Une équipe en quête d’identité

Car ce groupe France manque de vécu. S’ils viennent de passer un mois ensemble, les Bleus n’ont pas eu bien longtemps pour peaufiner leur jeu. « On a besoin de temps ensemble pour travailler, corrobore Valentin Porte. On a une équipe jeune, avec des joueurs qui ont envie, mais on peut être bien meilleurs dans des secteurs du jeu. » Sur les montées de balles (contre-attaques), les Bleus ont pêché tout au long de la compétition, ratant plusieurs occasions de punir l’adversaire, notamment dans des cages vides. « Il y a plein de petits détails à améliorer, poursuit Porte, mais on a besoin de temps pour travailler. » Les Jeux olympiques de Tokyo dans le viseur, les Bleus ont un an et demi pour corriger le tir. « On a beaucoup de qualités, résume le jeune Ludovic Fabregas. Mais à nous les mettre en œuvre dans les matches qui comptent pour remettre l’équipe de France tout en haut. »
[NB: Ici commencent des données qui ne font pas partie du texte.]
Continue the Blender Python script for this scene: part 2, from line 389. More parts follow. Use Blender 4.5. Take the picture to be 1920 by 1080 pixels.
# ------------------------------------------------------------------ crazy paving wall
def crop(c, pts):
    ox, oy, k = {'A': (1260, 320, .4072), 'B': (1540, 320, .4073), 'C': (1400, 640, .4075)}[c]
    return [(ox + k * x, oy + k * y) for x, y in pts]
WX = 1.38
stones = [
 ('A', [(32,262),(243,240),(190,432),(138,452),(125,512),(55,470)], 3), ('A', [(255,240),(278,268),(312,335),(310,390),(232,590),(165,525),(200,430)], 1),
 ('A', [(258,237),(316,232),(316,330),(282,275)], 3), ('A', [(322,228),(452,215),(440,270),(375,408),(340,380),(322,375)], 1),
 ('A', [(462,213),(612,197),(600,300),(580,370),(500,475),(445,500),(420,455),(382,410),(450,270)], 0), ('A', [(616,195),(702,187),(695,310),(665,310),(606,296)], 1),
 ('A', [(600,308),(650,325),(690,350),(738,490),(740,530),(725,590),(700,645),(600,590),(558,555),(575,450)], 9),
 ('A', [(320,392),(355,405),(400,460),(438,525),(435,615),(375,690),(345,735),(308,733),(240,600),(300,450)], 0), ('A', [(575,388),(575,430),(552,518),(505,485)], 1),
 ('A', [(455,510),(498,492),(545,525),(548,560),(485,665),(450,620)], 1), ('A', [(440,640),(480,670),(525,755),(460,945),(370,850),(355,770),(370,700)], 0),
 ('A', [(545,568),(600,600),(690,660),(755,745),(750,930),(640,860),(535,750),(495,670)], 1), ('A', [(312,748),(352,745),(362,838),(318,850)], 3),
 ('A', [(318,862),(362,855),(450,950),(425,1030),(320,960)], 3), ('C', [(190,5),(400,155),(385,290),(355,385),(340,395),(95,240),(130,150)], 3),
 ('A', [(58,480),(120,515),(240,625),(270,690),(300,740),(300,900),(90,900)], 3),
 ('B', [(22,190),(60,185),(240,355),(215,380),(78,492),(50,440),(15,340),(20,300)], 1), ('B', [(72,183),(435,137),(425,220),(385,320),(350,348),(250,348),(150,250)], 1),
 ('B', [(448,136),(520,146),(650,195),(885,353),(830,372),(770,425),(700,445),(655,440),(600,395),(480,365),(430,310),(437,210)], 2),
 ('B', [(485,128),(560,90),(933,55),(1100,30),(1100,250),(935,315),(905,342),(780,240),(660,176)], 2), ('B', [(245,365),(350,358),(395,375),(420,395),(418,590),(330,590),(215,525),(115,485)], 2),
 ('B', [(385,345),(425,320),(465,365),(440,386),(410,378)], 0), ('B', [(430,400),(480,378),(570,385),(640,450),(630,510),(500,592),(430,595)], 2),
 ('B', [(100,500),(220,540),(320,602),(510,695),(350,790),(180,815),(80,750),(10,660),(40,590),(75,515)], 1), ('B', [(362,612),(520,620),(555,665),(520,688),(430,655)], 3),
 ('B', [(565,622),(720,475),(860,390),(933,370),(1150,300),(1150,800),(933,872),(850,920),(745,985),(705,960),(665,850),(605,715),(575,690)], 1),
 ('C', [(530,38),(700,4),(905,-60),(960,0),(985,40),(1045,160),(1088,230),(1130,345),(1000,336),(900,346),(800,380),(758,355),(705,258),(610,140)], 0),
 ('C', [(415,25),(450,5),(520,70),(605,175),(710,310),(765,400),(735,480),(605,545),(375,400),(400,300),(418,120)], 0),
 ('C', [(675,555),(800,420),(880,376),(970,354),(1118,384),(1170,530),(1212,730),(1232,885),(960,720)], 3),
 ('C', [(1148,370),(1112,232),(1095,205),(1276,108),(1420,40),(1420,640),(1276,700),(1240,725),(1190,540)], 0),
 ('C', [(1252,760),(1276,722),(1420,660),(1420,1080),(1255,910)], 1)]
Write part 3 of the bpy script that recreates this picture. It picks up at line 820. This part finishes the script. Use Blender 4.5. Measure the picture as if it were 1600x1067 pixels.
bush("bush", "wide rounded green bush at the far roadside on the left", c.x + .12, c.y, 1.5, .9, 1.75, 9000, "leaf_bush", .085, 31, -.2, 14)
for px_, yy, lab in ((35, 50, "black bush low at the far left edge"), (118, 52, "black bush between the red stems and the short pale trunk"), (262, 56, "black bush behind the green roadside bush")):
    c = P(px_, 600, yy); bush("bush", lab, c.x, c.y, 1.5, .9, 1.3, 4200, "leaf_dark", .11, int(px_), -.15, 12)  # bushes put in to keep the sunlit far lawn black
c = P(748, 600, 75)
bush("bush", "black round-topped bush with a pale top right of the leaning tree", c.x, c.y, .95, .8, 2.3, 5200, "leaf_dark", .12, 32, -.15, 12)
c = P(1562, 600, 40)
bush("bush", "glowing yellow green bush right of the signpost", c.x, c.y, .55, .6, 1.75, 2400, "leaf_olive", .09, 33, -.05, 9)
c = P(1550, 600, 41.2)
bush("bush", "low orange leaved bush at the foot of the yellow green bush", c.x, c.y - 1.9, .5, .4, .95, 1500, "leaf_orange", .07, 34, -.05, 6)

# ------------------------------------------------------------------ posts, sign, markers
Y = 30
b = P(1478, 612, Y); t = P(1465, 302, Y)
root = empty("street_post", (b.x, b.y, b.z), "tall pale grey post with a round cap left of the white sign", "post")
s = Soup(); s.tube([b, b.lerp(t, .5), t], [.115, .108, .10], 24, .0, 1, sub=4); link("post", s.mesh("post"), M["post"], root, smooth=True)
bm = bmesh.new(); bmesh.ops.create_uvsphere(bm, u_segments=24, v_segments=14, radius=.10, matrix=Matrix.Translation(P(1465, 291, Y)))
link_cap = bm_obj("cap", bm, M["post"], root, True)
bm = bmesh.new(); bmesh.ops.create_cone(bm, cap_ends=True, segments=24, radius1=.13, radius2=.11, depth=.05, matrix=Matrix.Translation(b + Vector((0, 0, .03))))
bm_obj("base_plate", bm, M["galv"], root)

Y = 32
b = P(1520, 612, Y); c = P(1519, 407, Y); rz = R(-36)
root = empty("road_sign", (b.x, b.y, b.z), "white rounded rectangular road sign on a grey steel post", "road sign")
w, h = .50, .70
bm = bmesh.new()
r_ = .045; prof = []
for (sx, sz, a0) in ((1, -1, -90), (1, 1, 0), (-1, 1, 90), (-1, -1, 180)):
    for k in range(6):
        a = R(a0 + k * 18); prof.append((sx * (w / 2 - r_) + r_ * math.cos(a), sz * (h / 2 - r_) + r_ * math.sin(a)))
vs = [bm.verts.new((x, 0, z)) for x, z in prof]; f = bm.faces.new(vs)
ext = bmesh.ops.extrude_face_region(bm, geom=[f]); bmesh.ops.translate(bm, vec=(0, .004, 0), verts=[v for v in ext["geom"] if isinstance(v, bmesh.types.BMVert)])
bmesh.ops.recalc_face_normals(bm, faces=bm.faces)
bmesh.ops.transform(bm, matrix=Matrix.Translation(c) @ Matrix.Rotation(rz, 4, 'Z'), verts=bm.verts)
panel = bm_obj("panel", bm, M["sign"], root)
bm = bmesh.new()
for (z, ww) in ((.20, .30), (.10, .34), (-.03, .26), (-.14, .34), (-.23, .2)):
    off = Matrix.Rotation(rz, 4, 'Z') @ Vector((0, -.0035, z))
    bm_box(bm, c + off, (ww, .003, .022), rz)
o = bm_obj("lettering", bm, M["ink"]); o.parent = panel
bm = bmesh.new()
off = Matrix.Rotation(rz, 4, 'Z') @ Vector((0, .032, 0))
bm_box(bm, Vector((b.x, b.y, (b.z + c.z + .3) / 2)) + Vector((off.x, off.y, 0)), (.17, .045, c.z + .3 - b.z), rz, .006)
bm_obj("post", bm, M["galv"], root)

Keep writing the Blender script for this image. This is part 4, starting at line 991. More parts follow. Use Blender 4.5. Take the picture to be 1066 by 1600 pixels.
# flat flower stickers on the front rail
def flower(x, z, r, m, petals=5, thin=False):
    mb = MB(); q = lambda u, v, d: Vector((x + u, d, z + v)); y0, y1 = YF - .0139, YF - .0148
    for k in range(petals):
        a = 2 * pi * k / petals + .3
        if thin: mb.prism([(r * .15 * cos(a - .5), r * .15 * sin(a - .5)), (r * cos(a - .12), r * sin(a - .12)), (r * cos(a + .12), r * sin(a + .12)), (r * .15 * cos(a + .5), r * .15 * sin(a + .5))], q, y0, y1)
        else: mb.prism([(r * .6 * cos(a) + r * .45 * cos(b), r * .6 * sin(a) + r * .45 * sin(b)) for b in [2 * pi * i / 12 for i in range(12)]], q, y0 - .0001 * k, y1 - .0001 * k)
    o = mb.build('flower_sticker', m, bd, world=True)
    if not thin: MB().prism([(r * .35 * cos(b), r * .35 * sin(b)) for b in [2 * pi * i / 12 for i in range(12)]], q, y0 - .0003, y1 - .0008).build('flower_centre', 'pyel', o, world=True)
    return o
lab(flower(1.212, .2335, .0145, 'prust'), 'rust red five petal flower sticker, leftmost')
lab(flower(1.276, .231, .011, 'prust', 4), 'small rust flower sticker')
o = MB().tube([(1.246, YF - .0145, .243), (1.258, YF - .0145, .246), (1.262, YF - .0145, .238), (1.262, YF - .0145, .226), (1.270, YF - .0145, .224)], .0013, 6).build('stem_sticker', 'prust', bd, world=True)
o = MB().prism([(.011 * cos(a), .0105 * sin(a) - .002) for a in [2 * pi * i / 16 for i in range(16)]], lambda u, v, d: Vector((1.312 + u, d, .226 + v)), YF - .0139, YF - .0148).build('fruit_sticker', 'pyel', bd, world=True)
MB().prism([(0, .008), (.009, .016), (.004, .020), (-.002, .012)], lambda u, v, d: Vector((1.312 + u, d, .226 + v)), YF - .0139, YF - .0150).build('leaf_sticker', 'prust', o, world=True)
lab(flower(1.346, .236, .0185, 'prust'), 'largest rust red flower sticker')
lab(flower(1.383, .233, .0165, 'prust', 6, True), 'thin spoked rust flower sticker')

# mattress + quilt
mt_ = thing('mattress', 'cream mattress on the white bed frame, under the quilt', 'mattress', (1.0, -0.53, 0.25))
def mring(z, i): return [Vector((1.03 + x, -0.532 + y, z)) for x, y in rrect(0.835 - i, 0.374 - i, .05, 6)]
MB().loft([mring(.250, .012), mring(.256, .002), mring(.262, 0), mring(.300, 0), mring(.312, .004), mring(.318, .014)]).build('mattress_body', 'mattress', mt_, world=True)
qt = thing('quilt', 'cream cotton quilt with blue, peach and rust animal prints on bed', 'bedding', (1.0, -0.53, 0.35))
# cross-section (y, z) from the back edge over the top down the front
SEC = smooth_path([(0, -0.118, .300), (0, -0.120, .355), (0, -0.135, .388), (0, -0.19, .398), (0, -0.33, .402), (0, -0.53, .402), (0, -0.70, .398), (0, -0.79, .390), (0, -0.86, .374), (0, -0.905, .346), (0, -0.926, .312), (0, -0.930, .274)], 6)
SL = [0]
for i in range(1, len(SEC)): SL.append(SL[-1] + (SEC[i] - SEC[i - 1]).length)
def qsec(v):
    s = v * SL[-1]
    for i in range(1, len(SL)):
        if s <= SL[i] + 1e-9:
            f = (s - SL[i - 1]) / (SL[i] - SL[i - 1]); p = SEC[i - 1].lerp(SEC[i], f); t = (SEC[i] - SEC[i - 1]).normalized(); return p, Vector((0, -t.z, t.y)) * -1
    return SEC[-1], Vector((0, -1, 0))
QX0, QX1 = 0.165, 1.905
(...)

« Cette jeune équipe doit trouver son identité », martèle Didier Dinart, soucieux de ne pas brûler les étapes avec des joueurs « privilégiés, car habitués à accéder aux demi-finales ». « Cette médaille, ils l’ont obtenue au caractère. Mais ils doivent se construire dans la douleur. » Et en même temps maintenir la tradition d’excellence.

Si l’équipe de France a décroché dimanche la onzième médaille mondiale de son histoire, elle n’est pas du plus beau des métaux. Le Danemark, dans une assourdissante arène acquise à sa cause, a remporté le seul titre qui manquait à son palmarès (victoire 31-22 face à la Norvège). Une nation, bourreau des Bleus en demi-finales, que le sélectionneur français cite en exemple pour ses jeunes troupes.

« Cette équipe a été meurtrie, ils n’avaient jamais gagné un Mondial, ils ont perdu des finales. Mais aujourd’hui ils sont matures, et regardez le résultat. » Forte d’une génération au sommet de son art, incarné par la maestria de Mikkel Hansen, la nation scandinave pourrait unifier les trois couronnes – olympique, mondiale et européenne – si elle remporte l’Euro l’an prochain. Les Bleus, qui l’ont fait par deux fois, n’en sont plus là.